*Task objective:* Extract the lines between the ones holding "m = MB(); m.box(-34, 14, Y0 +" and "for Y in np.arange(Y0", inclusive, exactly as written and nothing more.

*** Data provided

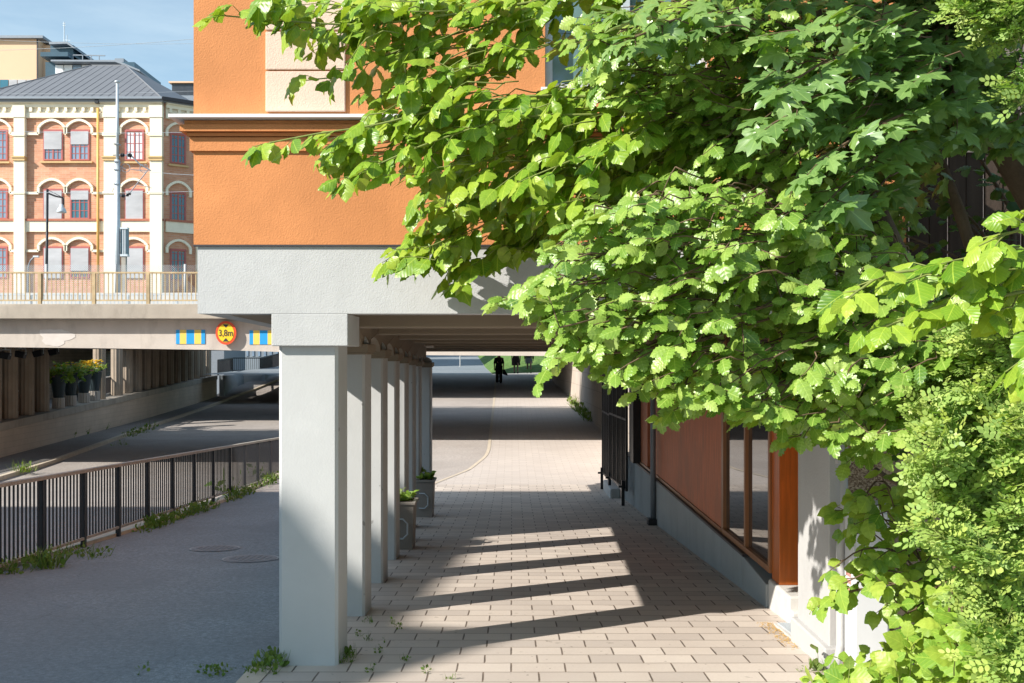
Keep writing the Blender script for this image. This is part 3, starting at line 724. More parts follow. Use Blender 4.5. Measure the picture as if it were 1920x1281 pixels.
# ------------------------------------------------------------------ railway bridges
def deck(name, Y0, Y1, label, bottom, front=True):
    t = thing(name, (-6, Y0, rz(Y0)), label, 'bridge')
    top = CAMZ + 1.57; slab = CAMZ + .52
    xs = [-34, -24] + [((p - CX) / FPX * 31) for p in (0, 150, 300, 400, 470, 522, 640, 820, 1060)] + [6, 14]
    m = MB()
    def zb(x): return CAMZ + interp(x, bottom)
    for a, c in zip(xs[:-1], xs[1:]):
        m.hexa([(a, Y0 + .02, zb(a)), (c, Y0 + .02, zb(c)), (c, Y0 + .5, zb(c)), (a, Y0 + .5, zb(a)), (a, Y0 + .02, top - .45), (c, Y0 + .02, top - .45), (c, Y0 + .5, top - .45), (a, Y0 + .5, top - .45)])
    m.build('girder', M['concrete'], t)
    m = MB()
    for a, c in zip(xs[:-1], xs[1:]):
        m.hexa([(a, Y1 - .5, zb(a)), (c, Y1 - .5, zb(c)), (c, Y1 - .02, zb(c)), (a, Y1 - .02, zb(a)), (a, Y1 - .5, top - .45), (c, Y1 - .5, top - .45), (c, Y1 - .02, top - .45), (a, Y1 - .02, top - .45)])
    m.build('girder', M['concrete'], t)
    m = MB(); m.box(-34, 14, Y0 - .36, Y0, top - .45, top - .05); m.box(-34, 14, Y0 - .30, Y0 - .02, top - .05, top); m.build('edge_beam', M['concrete_dark'], t, bevel=.015)
    m = MB(); m.box(-34, 14, Y1, Y1 + .36, top - .45, top); m.build('edge_beam', M['concrete_dark'], t)
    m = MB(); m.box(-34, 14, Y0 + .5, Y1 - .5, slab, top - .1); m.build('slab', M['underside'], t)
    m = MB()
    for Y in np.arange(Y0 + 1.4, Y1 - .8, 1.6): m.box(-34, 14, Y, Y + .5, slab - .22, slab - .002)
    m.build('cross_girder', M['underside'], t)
    m = MB(); m.box(-7.2, -6.4, Y0 + .6, Y1 - .6, rz(Y0) - .3, slab - .25); m.build('pier', M['concrete_dark'], t)
    return t
x31 = lambda p: (p - CX) / FPX * 31
bt = [(x31(-200), .27), (x31(0), .262), (x31(270), .21), (x31(410), .175), (x31(522), .115), (x31(640), .05), (x31(820), .012), (x31(1060), -.012), (14, -.02)]
deck('railway_bridge', 31.05, 41.2, 'near railway bridge with a deep pale concrete girder spanning the sunken road', bt)
bt2 = [(-34, .50), (-12, .46), (-9, .34), (-4, .16), (14, .12)]
deck('railway_bridge', 48, 60, 'second railway bridge standing behind the near one past a sunlit slot', bt2)
# blotch of pale paint on the near girder
def tag_one(o, label, cat, group=None): return tag(o, label, cat, group)
m = MB(); vs = []
for k in range(26):  # unseen elm branches overhead, added to shade the upper right
    a = 2 * math.pi * k / 26; r = 1 + .16 * math.sin(a * 3 + .7) + .10 * math.cos(a * 5) + .05 * math.sin(a * 11)
    vs.append((x31(103) + .50 * r * math.cos(a), 31.05 + .012, CAMZ + (HY - 632) / FPX * 31 + .26 * r * math.sin(a)))
m.prism(vs, (0, .006, 0)); pb = m.build('paint_patch', simple('pale_paint_patch', (.66, .61, .57), .9, .06, 6), bpy.data.objects['railway_bridge'])
# blue and yellow height warning panels
def hazard(px0, px1, py0, py1, label):
    Y = 31.05; t = thing('hazard_panel', (x31((px0 + px1) / 2), Y, CAMZ + (HY - py1) / FPX * 31), label, 'warning panel', 'blue and yellow warning panels on the bridge')
    cuts = [0, .13, .355, .63, .865, 1]; zA, zB = CAMZ + (HY - py1) / FPX * 31, CAMZ + (HY - py0) / FPX * 31
    for i in range(5):
        a, c = x31(px0 + (px1 - px0) * cuts[i]), x31(px0 + (px1 - px0) * cuts[i + 1])
        m = MB(); m.box(a, c, Y + .002, Y + .03, zA, zB); m.build('stripe', M['blue'] if i % 2 == 0 else M['yellow'], t)
hazard(329, 383.5, 618.5, 645, 'blue and yellow striped panel left of the round height limit sign')
hazard(467, 521, 619.5, 646, 'blue and yellow striped panel right of the round height limit sign, partly behind the column')
# 3,8 m sign
sx, sz_ = x31(425.3), CAMZ + (HY - 624.5) / FPX * 31
t = thing('height_limit_sign', (sx, 31, sz_), 'round red rimmed yellow sign reading 3,8m on the bridge girder', 'sign')
m = MB(); m.lathe((sx, 30.93, sz_), [(.315, 0), (.315, .03), (.24, .03)], 40, axis='y'); o = m.build('rim', M['signred'], t)
for o_ in (o,): pass
def ydisc(m, r, y, n=40): m.add([(sx + r * math.cos(2 * math.pi * k / n), y, sz_ + r * 1.12 * math.sin(2 * math.pi * k / n)) for k in range(n)], [tuple(range(n))])
m = MB(); n = 40
ring_o = [(sx + .315 * math.cos(2 * math.pi * k / n), sz_ + .36 * math.sin(2 * math.pi * k / n)) for k in range(n)]
m.prism([(a, 30.90, b) for a, b in ring_o], (0, .03, 0))
me_old = o; bpy.data.objects.remove(o)
m.build('rim', M['signred'], t)
m = MB(); m.prism([(sx + .245 * math.cos(2 * math.pi * k / n), 30.892, sz_ + .285 * math.sin(2 * math.pi * k / n)) for k in range(n)], (0, .006, 0)); m.build('face', M['signyellow'], t)
for sg in (1, -1):
    m = MB(); m.prism([(sx - .09, 30.885, sz_ + sg * .262), (sx + .09, 30.885, sz_ + sg * .262), (sx + .012, 30.885, sz_ + sg * .165), (sx - .012, 30.885, sz_ + sg * .165)], (0, .005, 0)); m.build('arrow', M['signdark'], t)
cu = bpy.data.curves.new('lettering', 'FONT'); cu.body = '3,8m'; cu.size = .285; cu.align_x = 'CENTER'; cu.align_y = 'CENTER'; cu.extrude = .002; cu.offset = .001
cu.materials.append(M['signdark'])
lt = bpy.data.objects.new('lettering', cu); COL.objects.link(lt); lt.parent = t; lt.location = (0, 30.884 - 31, -.01); lt.rotation_euler = (R(90), 0, 0); lt.scale = (.80, 1, 1)
bpy.context.view_layer.update()
lm = bpy.data.meshes.new_from_object(lt.evaluated_get(bpy.context.evaluated_depsgraph_get())); bpy.data.objects.remove(lt)
lt = bpy.data.objects.new('lettering', lm); COL.objects.link(lt); lt.parent = t; lt.location = (0, 30.884 - 31, -.01); lt.rotation_euler = (R(90), 0, 0); lt.scale = (.80, 1, 1)
m = MB(); m.box(sx - .05, sx + .05, 30.93, 31.07, sz_ - .2, sz_ + .2); m.build('bracket', M['galv'], t)

# bridge railings
def brail(name, Y, mt, label, x0, x1, pitch, pick, z0, z1):
    t = thing(name, ((x0 + x1) / 2, Y, CAMZ + 1.57), label, 'railing')
    zz0, zz1 = CAMZ + z0, CAMZ + z1
    m = MB(); m.box(x0, x1, Y - .035, Y + .035, zz1 - .05, zz1); m.build('top_rail', mt, t)
    m = MB(); m.box(x0, x1, Y - .02, Y + .02, zz0, zz0 + .045); m.build('bottom_rail', mt, t)
    x = x31(180) if Y < 40 else x0 + .3
    xs = [x + pitch * k for k in range(-20, 40) if x0 < x + pitch * k < x1]
    for a in xs:
        m = MB(); m.box(a - .05, a + .05, Y - .045, Y + .045, CAMZ + 1.5, zz1 - .052); m.build('post', mt, t)
    m = MB(); n = int((x1 - x0) / pick)
    for k in range(n):
        a = x0 + pick * k; m.box(a - .013, a + .013, Y - .013, Y + .013, zz0 + .045, zz1 - .05)
    m.build('balusters', mt, t)
brail('bridge_railing', 30.86, M['rust'], 'rusty yellow picket railing along the near bridge edge', -22, -2.0, 1.65, .133, 1.66, 2.55)
brail('bridge_railing', 41.4, M['galv'], 'grey picket railing on the far edge of the near bridge', -26, 6, 2.0, .16, 1.70, 2.52)
t = thing('parapet_wall', (-12, 60.6, CAMZ + 1.5), 'low pale concrete parapet wall beyond the tracks', 'wall')
m = MB(); m.box(-40, 6, 60.4, 60.7, CAMZ + 1.2, CAMZ + (HY - 549) / FPX * 60.5); m.build('wall', simple('pale_parapet', (.58, .57, .55), .9, .08, 1, stain=.3), t)
# chain link fence and white posts
t = thing('chain_link_fence', (-20, 61.2, CAMZ + 3), 'thin chain link fence on white posts in front of the brick building', 'fence')
zA, zB = CAMZ + (HY - 548) / FPX * 61.2, CAMZ + (HY - 497) / FPX * 61.2
def x61(p): return (p - CX) / FPX * 61.2
for p in (-60, 87, 217, 347):
    m = MB(); m.tube([(x61(p), 61.2, zA - .6), (x61(p), 61.2, zB + .05)], .075, 8); m.build('post', M['white'], t, smooth=True)
m = MB()
xa, xb = x61(-60), x61(372); h = zB - zA; s_ = .13
k = 0
while xa + k * s_ < xb + h:
    a = xa + k * s_
    for sg in (1, -1):
        p0 = Vector((a, 61.2 + .004 * sg, zA)); p1 = Vector((a - sg * 0 + sg * h, 61.2 + .004 * sg, zB))
        if sg < 0: p0, p1 = Vector((a, 61.2 - .004, zA)), Vector((a - h, 61.2 - .004, zB))
        if min(p0.x, p1.x) > xa - .1 and max(p0.x, p1.x) < xb + .1: m.bar(p0, p1, .010)
    k += 1
m.build('wire_mesh', M['galv'], t)
tag(pipe('fence_post', [(x31(0) - 5, 62, CAMZ + 1.5), (x31(0) - 5, 62, CAMZ + 3.5)], .05, M['white'], 'white post at the outer end of the track fence', 'post', False))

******

*The answer:*
    m = MB(); m.box(-34, 14, Y0 + .5, Y1 - .5, slab, top - .1); m.build('slab', M['underside'], t)
    m = MB()
    for Y in np.arange(Y0 + 1.4, Y1 - .8, 1.6): m.box(-34, 14, Y, Y + .5, slab - .22, slab - .002)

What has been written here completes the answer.